■ WHAT NEEDS TO BE DONE ■
Starting at the first line of the listing below, retype each line up to and including the one that contains "(.045, y, z))". Leave pictures out.

■ DATASET EXTRACT ■

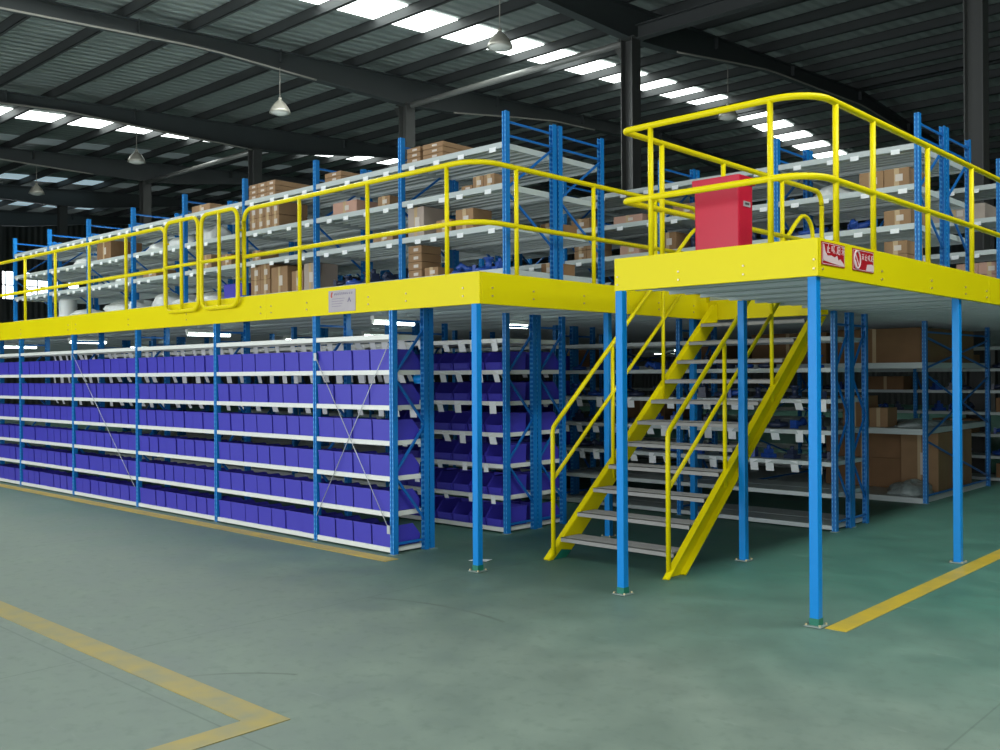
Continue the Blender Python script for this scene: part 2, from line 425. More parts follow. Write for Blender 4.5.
MB().prism(rib_profile(11.3, 22, .2, ZB + .02), -26, .02, 'x').build('floor_panel', 'deck_steel', deck)
def plate(x0, x1, y0, y1, z0, z1, name='edge_plate', parent=deck, m='yellow_plate'):
    o = MB().box(x0, x1, y0, y1, z0, z1).build(name, m, parent); bevel(o, .004); return o
segs = [-26, -18.8, -11.14, -6.2, -2.95]
for a, b in zip(segs, segs[1:]): plate(a + .0015, b - .0015, -.16, -.13, ZB - .025, ZT)
plate(-2.98, -2.95, -.13, 3.65, ZB - .025, ZT)
plate(-2.949, -1.53, 3.62, 3.65, ZB - .03, ZT - .06)
plate(.015, .045, 3.64, 9.6, ZB, ZT)
plate(.015, .045, 9.603, 22, ZB, ZT)
for (x, y) in [(-3.15, 0), (-3.9, 0), (-4.45, 0), (-5.45, 0), (-6.1, 0), (-6.3, 0), (-7.9, 0), (-9.4, 0), (-11.0, 0), (-11.25, 0), (-13.0, 0)]:
    for z in (ZB + .05, ZB + .12):
        bo = MB().prism([(.009 * math.cos(k * PI / 3), .009 * math.sin(k * PI / 3)) for k in range(6)], -.008, 0, 'y').build('bolt', 'bolt', deck, (x, -.16, z))
for y in (.0, .55, 1.3, 1.9, 2.6, 3.3):
    for z in (ZB + .05, ZB + .12):
        MB().prism([(.009 * math.cos(k * PI / 3), .009 * math.sin(k * PI / 3)) for k in range(6)], 0, .008, 'x').build('bolt', 'bolt', deck, (-2.95, y, z))
for x in (-24, -20.1, -16.2, -12.3, -8.4, -4.5): pass

land = thing('landing_platform', (0, 0, 0), 'raised corner platform with bright yellow edges in front of the stair', 'platform')
MB().prism(rib_profile(.01, 3.61, .245, ZB + .02), -1.595, .012, 'x').build('floor_panel', 'deck_steel', land)
plate(-1.612, .045, -.03, .0, ZB, ZT, parent=land)
plate(.015, .045, .001, 3.637, ZB, ZT, parent=land)
plate(-1.612, -1.587, .001, 3.5, ZB + .11, ZT, parent=land)
for x in (-1.58, -1.03, -.50, .02):
    for z in (ZB + .05, ZB + .11):
        MB().prism([(.008 * math.cos(k * PI / 3), .008 * math.sin(k * PI / 3)) for k in range(6)], -.008, 0, 'y').build('bolt', 'bolt', land, (x, -.03, z))
for y in (.04, 1.05, 2.1, 2.95, 3.55):
    for z in (ZB + .05, ZB + .11):
        MB().prism([(.008 * math.cos(k * PI / 3), .008 * math.sin(k * PI / 3)) for k in range(6)], 0, .008, 'x').build('bolt', 'bolt', land, (.045, y, z))

# deck columns
def column(x, y, label, foot='green', h=ZB + .019, w=.066):
    t = thing('support_column', (x, y, 0), label, 'column', 'blue deck columns')
    o = MB().box(-w / 2, w / 2, -w / 2, w / 2, .008, h).build('post', 'blue', t); bevel(o, .008, 3)
    MB().box(-.06, .06, -.06, .06, .0045, .0125).build('base_plate', 'baseplate', t)
    for sx, sy in ((-.048, -.048), (.048, -.048), (.048, .048), (-.048, .048)):
        MB().lathe([(.009, 0), (.009, .012), (.001, .014)], 6, (sx, sy, .012)).build('anchor_bolt', 'bolt', t)
    if foot == 'green':
        o = MB().box(-w / 2 - .001, w / 2 + .001, -w / 2 - .001, w / 2 + .001, .013, .06).build('painted_foot', 'green', t); o['label'] = 'green paint splash at the foot'
column(-.01, .03, 'blue column under the right front corner of the platform, beside the yellow line')
column(-1.535, -.05, 'blue column under the left front corner of the platform, before the stair foot', h=ZB - .001)
column(0 - .02, 2.92, 'blue column on the right edge of the platform, at the yellow line', None)
column(-1.50, 1.77, 'blue column standing right beside the stair stringer', None)
column(-2.985, -.165, 'lone blue column at the mezzanine corner, left of the stair', h=ZB - .026)
column(-3.2, 2.02, 'blue column behind the stair foot, at the opening edge', None)
column(-3.12, 3.56, 'blue column at the rear of the stair opening', None)
column(-.02, 6.1, 'blue column farther back along the right deck edge', None)
for i, x in enumerate((-6.5, -10.4)): pass

# ------------------------------------------------------------------ railings
RT, RM = 3.58, 3.05   # rail heights
R = .024
def post(x, y, z0, z1, par, r=.021, name='post'):
    MB().tube([(x, y, z0), (x, y, z1)], r, 12).build(name, 'yellow', par)
def clip(x, y, par, dx=0, dy=0):
    MB().box(x - .03 + dx, x + .03 + dx, y - .012 + dy, y + .012 + dy, ZT - .06, ZT + .03).build('bracket', 'yellow', par)

# left front railing, near the corner: from the gates round the corner to the stair opening
yf = -.14; xr = -3.0
rail = thing('guard_railing', (0, 0, 0), 'yellow railing rounding the mezzanine corner above the lone blue column', 'railing', 'yellow guard railings')
for z, nm in ((RT, 'top_rail'), (RM, 'mid_rail')):
    pts = []
    if z == RT:
        pts += [(-6.66, yf, ZT + .02), (-6.66, yf, RT - .14)] + arc((-6.52, yf, RT - .14), PI, PI / 2, .14, (1, 0, 0), (0, 0, 1))
    else: pts += [(-6.66, yf, RM)]
    pts += arc((xr - .28, yf + .28, z), -PI / 2, 0, .28, (1, 0, 0), (0, 1, 0), 8)
    if z == RT: pts += arc((xr, 3.36, RT - .14), PI / 2, 0, .14, (0, 1, 0), (0, 0, 1)) + [(xr, 3.50, ZT + .02)]
    else: pts += [(xr, 3.50, z)]
    MB().tube(pts, R, 12).build(nm, 'yellow', rail)
for x in (-3.37, -4.48, -5.6): post(x, yf, ZT - .02, RT, rail)
for y in (.38, 1.53, 2.62): post(xr, y, ZT - .02, RT, rail)

rail2 = thing('guard_railing', (0, 0, 0), 'long yellow railing running from the gates to the far left end', 'railing', 'yellow guard railings')
pts = [(-8.44, yf, ZT + .02), (-8.44, yf, RT - .14)] + arc((-8.58, yf, RT - .14), 0, PI / 2, .14, (1, 0, 0), (0, 0, 1)) + [(-26, yf, RT)]
MB().tube(pts, R, 12).build('top_rail', 'yellow', rail2)
MB().tube([(-8.44, yf, RM), (-26, yf, RM)], R, 12).build('mid_rail', 'yellow', rail2)
for x in (-9.5, -10.6, -11.74, -12.87, -14.0, -15.1, -16.2, -17.3, -18.4, -19.5, -20.6): post(x, yf, ZT - .02, RT, rail2)

def gate(x0, x1, label):
    g = thing('loading_gate', ((x0 + x1) / 2, yf - .075, 0), label, 'gate', 'yellow gates in the railing')
    w = (x1 - x0) / 2 - .02; r = .13; z0, z1 = 2.5, 3.60
    pts = arc((w - r, 0, z1 - r), 0, PI / 2, r, (1, 0, 0), (0, 0, 1)) + arc((-w + r, 0, z1 - r), PI / 2, PI, r, (1, 0, 0), (0, 0, 1)) \
        + arc((-w + r, 0, z0 + r), PI, 1.5 * PI, r, (1, 0, 0), (0, 0, 1)) + arc((w - r, 0, z0 + r), 1.5 * PI, 2 * PI, r, (1, 0, 0), (0, 0, 1))
    MB().tube(pts, R, 12, closed=True).build('frame', 'yellow', g)
    MB().tube([(0, 0, z0), (0, 0, z1)], .021, 12).build('centre_bar', 'yellow', g)
    MB().tube([(-w, 0, RM), (w, 0, RM)], .021, 12).build('cross_bar', 'yellow', g)
    for z in (2.8, 3.35):
        MB().tube([(w if x1 > -7 else -w, 0, z), ((w if x1 > -7 else -w), .05, z)], .012, 8).build('hinge', 'yellow', g)
gate(-8.33, -7.50, 'yellow rounded gate panel, left one of the pair')
gate(-7.47, -6.65, 'yellow rounded gate panel, right one of the pair')

# platform railing
rail3 = thing('guard_railing', (0, 0, 0), 'tall yellow railing wrapped around the raised corner platform', 'railing', 'yellow guard railings')
yl = -.02; xs = .002; xi = -1.53
for z, nm in ((RT, 'top_rail'), (3.037, 'mid_rail')):
    pts = []
    if z == RT: pts += [(xi, 3.50, ZT), (xi, 3.50, RT - .14)] + arc((xi, 3.36, RT - .14), 0, PI / 2, .14, (0, 1, 0), (0, 0, 1))
    else: pts += [(xi, 3.50, z)]
    pts += arc((xi + .06, yl + .06, z), PI, 1.5 * PI, .06, (1, 0, 0), (0, 1, 0), 7)
    pts += arc((xs - .28, yl + .28, z), -PI / 2, 0, .28, (1, 0, 0), (0, 1, 0), 9)
    pts += [(xs, 13.5, z)]
    MB().tube(pts, R, 12).build(nm, 'yellow', rail3)
for x in (-1.275, -.295): post(x, yl, ZT - .005, RT, rail3)
for y in (.36, 1.01, 2.15, 3.28, 4.4, 5.55, 6.7, 7.85, 9.0): post(xs, y, ZT - .005, RT, rail3)
for y in (.52, 1.5, 2.62): post(xi, y, ZT - .005, RT, rail3)

# ------------------------------------------------------------------ staircase
st = thing('staircase', (-2.2, .62, 0), 'yellow steel staircase with grey treads climbing to the mezzanine', 'staircase')
st.location = (0, 0, 0)
sl = .834
yL, yR = -2.83, -1.60
def stringer(x, s, z_end=3.80):
    y0 = .60; yb = .86
    top = lambda y: (y - y0) * sl
    botm = lambda y: (y - yb) * sl
    pr = [(y0, .003), (yb, .003), (3.61, botm(3.61)), (3.61, top(3.61))]
    mb = MB().prism(pr, x - .005, x + .005, 'x')
    # flanges of the channel
    a = Vector((x + s * .03, y0 + .004, .008)); b = Vector((x + s * .03, 3.58, top(3.58) - .006))
    mb.bar(a, b, .06, .012)
    a = Vector((x + s * .03, yb, .008)); b = Vector((x + s * .03, 3.61, botm(3.61)))
    mb.bar(a, b, .06, .012)
    return mb.build('stringer', 'yellow', st)
a_ = stringer(yL, -1); b_ = stringer(yR, 1)
for x, s in ((yL, -1), (yR, 1)):
    o = MB().prism([(.66, .003), (.855, .003), (.93, .06), (.78, .085)], x - s * .0065, x - s * .0055, 'x').build('painted_foot', 'green', st); o['label'] = 'green paint splash at the stringer foot'
for k in range(11):
    z = .195 + .2065 * k; y = .80 + .2475 * k
    mb = MB().box(yL + .006, yR - .006, y - .03, min(y + .24, 3.6), z - .004, z).box(yL + .006, yR - .006, y - .03, y - .026, z - .038, z).box(yL + .006, yR - .006, min(y + .236, 3.596), min(y + .24, 3.6), z - .03, z)
    for j in range(5): mb.box(yL + .03, yR - .03, y + .02 + j * .045, y + .032 + j * .045, z, z + .004)
    mb.build('tread', 'tread', st)
def handrail(x, par):
    zt_ = lambda y: 1.22 + (y - .72) * .86
    zm_ = lambda y: .74 + (y - .68) * .84
    pts = [(x, .67, .04), (x, .67, 1.17)] + [(x, .68, 1.215), (x, .72, 1.255)] + [(x, 3.02, zt_(3.02) + .01)]
    pts += arc((x, 3.22, zt_(3.02) - .08), PI * .8, 0, .19, (0, 1, 0), (0, 0, 1), 8)[1:] + [(x, 3.41, ZT - .1)]
    MB().tube(pts, .021, 12).build('handrail', 'yellow', par)
    MB().tube([(x, .67, zm_(.68)), (x, 2.95, zm_(2.95))], .018, 10).build('mid_rail', 'yellow', par)
    for y in (1.6, 2.5): MB().tube([(x, y, (y - .62) * sl - .14), (x, y, zt_(y))], .019, 10).build('baluster', 'yellow', par)
handrail(yL + .0, st); handrail(yR + .012, st)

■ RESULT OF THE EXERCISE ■
Continue the Blender Python script for this scene: part 2, from line 425. More parts follow. Write for Blender 4.5.
MB().prism(rib_profile(11.3, 22, .2, ZB + .02), -26, .02, 'x').build('floor_panel', 'deck_steel', deck)
def plate(x0, x1, y0, y1, z0, z1, name='edge_plate', parent=deck, m='yellow_plate'):
    o = MB().box(x0, x1, y0, y1, z0, z1).build(name, m, parent); bevel(o, .004); return o
segs = [-26, -18.8, -11.14, -6.2, -2.95]
for a, b in zip(segs, segs[1:]): plate(a + .0015, b - .0015, -.16, -.13, ZB - .025, ZT)
plate(-2.98, -2.95, -.13, 3.65, ZB - .025, ZT)
plate(-2.949, -1.53, 3.62, 3.65, ZB - .03, ZT - .06)
plate(.015, .045, 3.64, 9.6, ZB, ZT)
plate(.015, .045, 9.603, 22, ZB, ZT)
for (x, y) in [(-3.15, 0), (-3.9, 0), (-4.45, 0), (-5.45, 0), (-6.1, 0), (-6.3, 0), (-7.9, 0), (-9.4, 0), (-11.0, 0), (-11.25, 0), (-13.0, 0)]:
    for z in (ZB + .05, ZB + .12):
        bo = MB().prism([(.009 * math.cos(k * PI / 3), .009 * math.sin(k * PI / 3)) for k in range(6)], -.008, 0, 'y').build('bolt', 'bolt', deck, (x, -.16, z))
for y in (.0, .55, 1.3, 1.9, 2.6, 3.3):
    for z in (ZB + .05, ZB + .12):
        MB().prism([(.009 * math.cos(k * PI / 3), .009 * math.sin(k * PI / 3)) for k in range(6)], 0, .008, 'x').build('bolt', 'bolt', deck, (-2.95, y, z))
for x in (-24, -20.1, -16.2, -12.3, -8.4, -4.5): pass

land = thing('landing_platform', (0, 0, 0), 'raised corner platform with bright yellow edges in front of the stair', 'platform')
MB().prism(rib_profile(.01, 3.61, .245, ZB + .02), -1.595, .012, 'x').build('floor_panel', 'deck_steel', land)
plate(-1.612, .045, -.03, .0, ZB, ZT, parent=land)
plate(.015, .045, .001, 3.637, ZB, ZT, parent=land)
plate(-1.612, -1.587, .001, 3.5, ZB + .11, ZT, parent=land)
for x in (-1.58, -1.03, -.50, .02):
    for z in (ZB + .05, ZB + .11):
        MB().prism([(.008 * math.cos(k * PI / 3), .008 * math.sin(k * PI / 3)) for k in range(6)], -.008, 0, 'y').build('bolt', 'bolt', land, (x, -.03, z))
for y in (.04, 1.05, 2.1, 2.95, 3.55):
    for z in (ZB + .05, ZB + .11):
        MB().prism([(.008 * math.cos(k * PI / 3), .008 * math.sin(k * PI / 3)) for k in range(6)], 0, .008, 'x').build('bolt', 'bolt', land, (.045, y, z))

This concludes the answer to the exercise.